Year ended 30 June 2012

The scheme commenced on

1 July 2011

Relevant facts

You and the other owner purchased a rental property and rented it out.

You and the other owner own equal portions (50/50) of the property.

Even though the title to the property is in both names you initially paid for the property and you have paid all on-going expenses in relation to the property and the other owner has not contributed to any on-going expenses.

You and the other owner signed a Financial Agreement.

As part of the Financial Agreement the other owner agreed to transfer to you all their right, title and interest in the property and you agreed to refinance the joint loan to discharge the liability of the other owner and indemnify them in respect of the new loan.

The transfer of the title from joint names into your name has not occurred.

A loss was made on the rental property in the X financial year.

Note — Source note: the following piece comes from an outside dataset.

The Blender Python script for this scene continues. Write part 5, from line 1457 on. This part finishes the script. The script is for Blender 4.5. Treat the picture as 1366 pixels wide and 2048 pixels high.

A loss was made on the rental property in the Y financial year, which was distributed in equal portions to you and the other owner.

Relevant legislative provisions

Income Tax Assessment Act 1997 Section 6-5

Income Tax Assessment Act 1997 Section 8-1

Reasons for decision

Section 6-5 of the Income Tax Assessment Act 1997 (ITAA 1997) provides that assessable income includes income according to ordinary concepts, which is called ordinary income.

Section 8-1 of the ITAA 1997 provides that in order for a loss or outgoing to be deductible, there must be a connection between the expense and the gaining or producing of assessable income. However, you cannot deduct a loss or outgoing that is of a private, capital or domestic nature.

A deduction under this 'general deductions' provision is only allowable if the expense is actually incurred, has the relevant connection with income and meets the substantiation rules.

Taxation Ruling TR 93/32 Income tax: rental property - division of net income or losses between co-owners refers to the division of the net income or loss between joint owners of a rental property. TR 93/32 only examines the taxation position of co-owners whose activities do not amount to the carrying on of a business. Persons who own two or three rental properties would not normally be considered to be carrying on a rental property business.

Paragraphs 38 to 41 of TR 93/32 address the legal and equitable interests issue confirming at paragraph 41 that there are extremely limited circumstances where the Tax Office will accept that the equitable interest is different from the legal title. Where the taxpayers are related the Tax Office will assume that the equitable right is exactly the same as the legal title. Therefore, as you were related to the other owner, it is assumed that your legal and equitable interests are in parallel unless you can show that they were different.

You have provided a copy of the Financial Agreement which includes the terms of settlement under the Family Law Act 1975 which sets out how the joint assets of you and the other owner are to be divided. The Agreement was signed by you and the other owner.

The Agreement provided that within 30 days of the date of making of the Financial Agreement that:

The property will remain in joint ownership until such time as the above conditions are met and then the legal title of the property will be transferred to you.

Consequently, the Agreement under the Family Law Act 1975 effectively confirms your 100% equitable interest in the investment property even though, on the date the Agreement was made, you and the other owner were the equal registered owners.

Accordingly, it is accepted that your equitable interest is different from your legal interest from the date of the Agreement under the Family Law Act 1975. Therefore, from the date you signed the Agreement on the property is considered to be yours and, if the property is rented or available for rent, you are entitled to claim interest and other rental property expenses you incurred in relation to the investment property.